Помню, как добрая Зоя вызвалась приложить руку к одному моему запутанному делу:
— Я познакомлю вас с одним чиновником, очень важной птицей. Говорить с ним буду я сама, а вы должны сделать вид, что ровно ничего не понимаете.
Сговорилась с важной птицей, надушила меня своими духами и повезла. Птица оказалась больна, приняла в халате и в мягкой рубашке с гофрированным жабо. Угостила чаем и конфетами.
— Помните, что вы не должны ничего понимать, — шепнула мне моя покровительница и стала излагать мое дело.
Я так вошла в свою роль, что действительно ничего не понимала из того, что Зоя плела, и на правах дуры молча съела полкоробки конфет.
Несмотря на это, из хлопот Зои ничего, однако, не вышло.
Итак, вернемся к вечеру у милой Зои.
Мои первые рассказики только что были напечатаны в «Биржевых ведомостях». Я смотрю с уважением на Минского, его жену поэтессу Вилькину, помощника редактора «Нивы» Эйзена и прочих великих людей.
Я немножко опоздала. Какая-то неизвестная дама успела прочесть свое произведение, что-то длинное, кажется, пьесу. Я сижу тихо в уголке, чтобы никто не спросил моего мнения. Нехорошо опаздывать.

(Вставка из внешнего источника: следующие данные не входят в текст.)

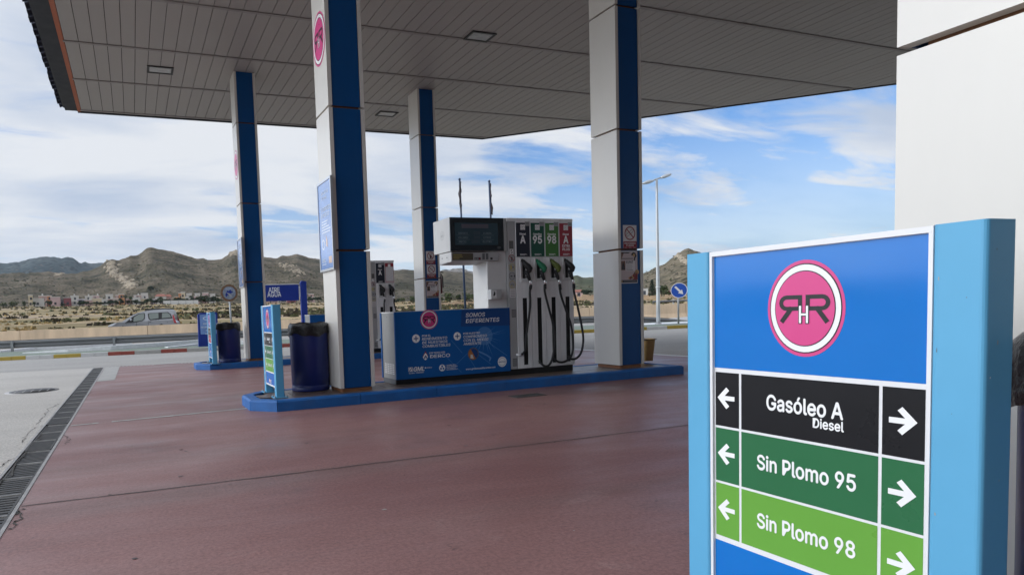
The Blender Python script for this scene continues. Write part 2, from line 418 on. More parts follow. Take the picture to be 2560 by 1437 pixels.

Ко мне подсел рослый, плотный студент с какими-то знаками на плечах — политехник, что ли. Лицо добродушное, русый чуб на лбу.
— Вы что так тихо сидите? — спросил он.
— Да вот тут дама читала, а я и не слышала. Неловко.
— Я тоже не слышал. Это мне и дома надоело.
— Как так?
— Да эта дама как раз моя мать.
Слава богу, что я не успела сказать что-нибудь неладное про дам, читающих пьесы.
Студент поговорил немножко про свое житье-бытье. Оказалось, что он женат и у него сын.
— Толковый малый, — хвалил сына студент. — Я вчера днем заснул, а он взял палку да как треснет меня по лбу.
— Сколько же этому толковому лет?
— Три года.
Поговорили еще немножко, потом студент подсел к хорошенькой сестре графини Муравьевой. Ко мне подошла хозяйка дома:
— Смотрите, как Алеша Толстой ухаживает! Да это и понятно. Она так похожа на его жену, но еще красивее. Значит, есть определенный тип, который он любит, — это хорошо.